Small fleets (1-6 trucks) are the backbone of trucking. They keep the market balanced, competitive and nimble and they represent the majority of the spot market volume. Many small fleets exist without shipper customers—simply using load boards to find the next load.
January represented either a blip or the beginning of tougher times. The nation lost 684 carriers from 1-6 trucks, from a fleet size of 201,539 in December. A small, but meaningful decline. It represented the first decline in 11 months, but the 17th monthly decline since March 2011. Considering the spot market has softened in the past few months, it has us wondering if we’re seeing a balance or a trend reversal.
Before we get too far ahead of ourselves, despite a drop, January’s numbers were the second largest number of active for-hire motor carriers ever recorded, 241,422.
Focusing again on the fleets with 1-6 trucks, January represented the second largest number of active for-hire carriers ever recorded, with fleet sizes 1-6, even after a big January loss of 684 carriers. February saw a rebound of 294 carriers.
Looking at the driver data for that segment is interesting too. Since 2012, fleets with 1-100 trucks added far more drivers than the largest (501+) truck fleets. In fact, fleets from 1-100 trucks added more than double the number of drivers than the biggest carriers, despite the pay raises and bonuses.

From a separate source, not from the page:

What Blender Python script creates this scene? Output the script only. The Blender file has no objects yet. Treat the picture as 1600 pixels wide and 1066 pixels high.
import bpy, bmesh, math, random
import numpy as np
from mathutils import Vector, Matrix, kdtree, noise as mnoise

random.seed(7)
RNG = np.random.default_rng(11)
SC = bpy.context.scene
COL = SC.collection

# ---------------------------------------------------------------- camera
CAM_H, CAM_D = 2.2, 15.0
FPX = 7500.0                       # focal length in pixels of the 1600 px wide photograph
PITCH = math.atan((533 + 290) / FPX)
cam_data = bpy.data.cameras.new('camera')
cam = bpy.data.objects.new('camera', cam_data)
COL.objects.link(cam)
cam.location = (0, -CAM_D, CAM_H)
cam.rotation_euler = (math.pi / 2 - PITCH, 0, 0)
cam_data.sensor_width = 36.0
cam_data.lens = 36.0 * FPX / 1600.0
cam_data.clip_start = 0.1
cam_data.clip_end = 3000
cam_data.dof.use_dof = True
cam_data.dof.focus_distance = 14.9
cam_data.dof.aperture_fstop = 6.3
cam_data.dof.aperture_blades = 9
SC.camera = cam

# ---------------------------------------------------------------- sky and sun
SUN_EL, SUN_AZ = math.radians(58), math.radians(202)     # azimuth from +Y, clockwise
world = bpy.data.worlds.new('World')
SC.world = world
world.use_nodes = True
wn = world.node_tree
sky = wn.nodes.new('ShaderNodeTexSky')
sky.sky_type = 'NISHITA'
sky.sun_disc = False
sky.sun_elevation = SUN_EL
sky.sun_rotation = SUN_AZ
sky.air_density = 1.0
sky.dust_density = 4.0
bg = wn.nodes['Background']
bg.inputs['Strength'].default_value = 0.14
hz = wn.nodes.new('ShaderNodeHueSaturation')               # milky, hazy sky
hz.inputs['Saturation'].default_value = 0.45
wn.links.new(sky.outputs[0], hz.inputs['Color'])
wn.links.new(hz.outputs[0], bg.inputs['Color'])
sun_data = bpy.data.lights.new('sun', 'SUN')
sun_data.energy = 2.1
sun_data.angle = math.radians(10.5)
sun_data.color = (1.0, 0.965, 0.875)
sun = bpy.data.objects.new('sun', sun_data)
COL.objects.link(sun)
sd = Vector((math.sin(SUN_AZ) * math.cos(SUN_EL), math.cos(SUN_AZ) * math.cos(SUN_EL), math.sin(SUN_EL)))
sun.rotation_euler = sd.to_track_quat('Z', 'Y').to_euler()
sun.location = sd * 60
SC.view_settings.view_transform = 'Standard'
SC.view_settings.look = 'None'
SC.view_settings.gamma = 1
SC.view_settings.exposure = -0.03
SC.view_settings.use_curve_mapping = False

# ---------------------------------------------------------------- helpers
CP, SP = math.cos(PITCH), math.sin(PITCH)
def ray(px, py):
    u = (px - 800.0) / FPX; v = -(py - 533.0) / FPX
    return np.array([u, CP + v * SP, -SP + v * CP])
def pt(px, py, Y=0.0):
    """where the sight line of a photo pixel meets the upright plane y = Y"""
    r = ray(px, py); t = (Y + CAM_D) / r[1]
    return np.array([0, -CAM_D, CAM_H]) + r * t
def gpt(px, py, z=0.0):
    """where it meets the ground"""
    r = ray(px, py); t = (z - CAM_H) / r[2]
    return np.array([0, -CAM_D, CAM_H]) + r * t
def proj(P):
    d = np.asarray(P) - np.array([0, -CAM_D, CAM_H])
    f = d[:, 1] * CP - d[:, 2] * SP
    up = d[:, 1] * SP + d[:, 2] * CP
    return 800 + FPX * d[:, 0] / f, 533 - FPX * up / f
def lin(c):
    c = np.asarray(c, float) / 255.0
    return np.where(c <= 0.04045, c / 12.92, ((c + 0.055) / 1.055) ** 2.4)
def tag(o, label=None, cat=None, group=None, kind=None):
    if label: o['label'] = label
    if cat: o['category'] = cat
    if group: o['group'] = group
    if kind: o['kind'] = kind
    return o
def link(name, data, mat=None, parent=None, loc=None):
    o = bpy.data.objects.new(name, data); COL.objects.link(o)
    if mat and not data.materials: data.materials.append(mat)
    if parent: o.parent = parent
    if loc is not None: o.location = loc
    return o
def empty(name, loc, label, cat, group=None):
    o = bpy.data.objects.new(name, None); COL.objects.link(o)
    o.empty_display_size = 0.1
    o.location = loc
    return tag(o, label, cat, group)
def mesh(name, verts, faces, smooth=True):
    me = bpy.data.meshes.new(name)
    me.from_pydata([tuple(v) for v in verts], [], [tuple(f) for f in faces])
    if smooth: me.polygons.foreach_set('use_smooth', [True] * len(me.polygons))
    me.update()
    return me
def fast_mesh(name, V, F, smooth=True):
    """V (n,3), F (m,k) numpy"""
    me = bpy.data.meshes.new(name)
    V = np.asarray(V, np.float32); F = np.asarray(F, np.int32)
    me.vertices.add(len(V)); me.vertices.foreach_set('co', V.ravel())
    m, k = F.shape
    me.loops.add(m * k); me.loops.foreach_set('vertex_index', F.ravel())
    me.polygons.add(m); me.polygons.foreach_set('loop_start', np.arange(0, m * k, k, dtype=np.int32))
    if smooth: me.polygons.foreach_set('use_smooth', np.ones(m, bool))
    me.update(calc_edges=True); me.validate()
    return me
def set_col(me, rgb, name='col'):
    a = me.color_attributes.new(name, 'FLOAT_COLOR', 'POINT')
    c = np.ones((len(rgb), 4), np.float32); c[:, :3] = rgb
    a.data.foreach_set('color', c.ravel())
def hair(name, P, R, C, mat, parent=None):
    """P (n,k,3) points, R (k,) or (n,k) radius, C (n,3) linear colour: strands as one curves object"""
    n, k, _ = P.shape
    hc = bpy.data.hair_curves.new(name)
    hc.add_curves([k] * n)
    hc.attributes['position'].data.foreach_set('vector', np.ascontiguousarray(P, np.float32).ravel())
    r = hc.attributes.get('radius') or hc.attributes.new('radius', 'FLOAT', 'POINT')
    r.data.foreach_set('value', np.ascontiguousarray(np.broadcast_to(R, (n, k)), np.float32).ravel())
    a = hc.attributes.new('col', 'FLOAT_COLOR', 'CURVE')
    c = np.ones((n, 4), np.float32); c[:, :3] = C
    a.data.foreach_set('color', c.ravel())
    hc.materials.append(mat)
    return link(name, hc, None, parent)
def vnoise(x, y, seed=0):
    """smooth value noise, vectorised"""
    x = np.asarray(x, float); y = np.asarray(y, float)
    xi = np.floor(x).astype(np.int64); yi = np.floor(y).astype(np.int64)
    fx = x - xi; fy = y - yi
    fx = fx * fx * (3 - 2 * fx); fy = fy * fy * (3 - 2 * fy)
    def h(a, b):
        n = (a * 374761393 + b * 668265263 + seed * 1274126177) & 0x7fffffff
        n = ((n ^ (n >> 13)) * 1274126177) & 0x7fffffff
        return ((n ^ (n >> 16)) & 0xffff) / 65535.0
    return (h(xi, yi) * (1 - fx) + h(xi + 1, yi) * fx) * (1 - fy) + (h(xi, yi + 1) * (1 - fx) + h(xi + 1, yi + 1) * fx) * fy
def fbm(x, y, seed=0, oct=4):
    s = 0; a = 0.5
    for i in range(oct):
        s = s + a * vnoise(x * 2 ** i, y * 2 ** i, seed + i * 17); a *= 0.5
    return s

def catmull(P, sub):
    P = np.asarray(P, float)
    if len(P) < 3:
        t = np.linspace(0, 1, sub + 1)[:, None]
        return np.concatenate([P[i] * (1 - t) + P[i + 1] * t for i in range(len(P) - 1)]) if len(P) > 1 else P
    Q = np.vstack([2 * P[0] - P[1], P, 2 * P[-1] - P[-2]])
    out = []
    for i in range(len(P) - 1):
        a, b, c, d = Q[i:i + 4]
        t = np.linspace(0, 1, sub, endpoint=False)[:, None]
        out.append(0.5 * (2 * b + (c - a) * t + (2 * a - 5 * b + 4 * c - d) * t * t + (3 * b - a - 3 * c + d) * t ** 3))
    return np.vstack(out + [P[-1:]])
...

Most of that growth came from the 1-6 truck fleets. January’s data marked a significant decline in the number of drivers for the 1-6 truck fleets, falling by 5,457. February followed with a much smaller 187 decline in drivers for that segment. While small 187 is a small decline, it’s only the first time since 2012, there has been a decline over two consecutive months. Overall, across fleet sizes of 7-19, 20-100, 101-500 and 501+, the net overall gain in drivers in January was 12,988, and in February was 5,918, so we’re still adding real capacity. It’s just coming from different size fleets.
It’s too early to tell if we’re seeing a blip, a small correction, or the beginning of a significant correction and rebalancing of the marketplace. We’re coming into peak season, when produce begins to stir up the spot markets again. If history’s any lesson, a prolonged downturn, or leveling off of spot activity will begin to fill those long-empty seats in the larger fleets’ tractors, as drivers seek steadier income—until the next time.
We must be careful not to discount the new transportation economy. It’s quite different than anything we’ve known. Transportation has taken on new vigor and importance in our consumer economy which demands everything tomorrow, and wants zero inventory. For all the talk of technology and disruptors, it’s the small fleets who are showing strength, staying power and disrupting the plans of the big carrier executives. Smaller fleets are armed with innovative and rapidly evolving tech tools from the major load boards and their broker friends, who are helping them profit in ways they never could in the past. The historic rush of owner-operators “seeking some shelter with the big carriers” may not be as pronounced during the next downturn. It’s anyone’s guess how a market correction shakes out. It’ll be an interesting ride.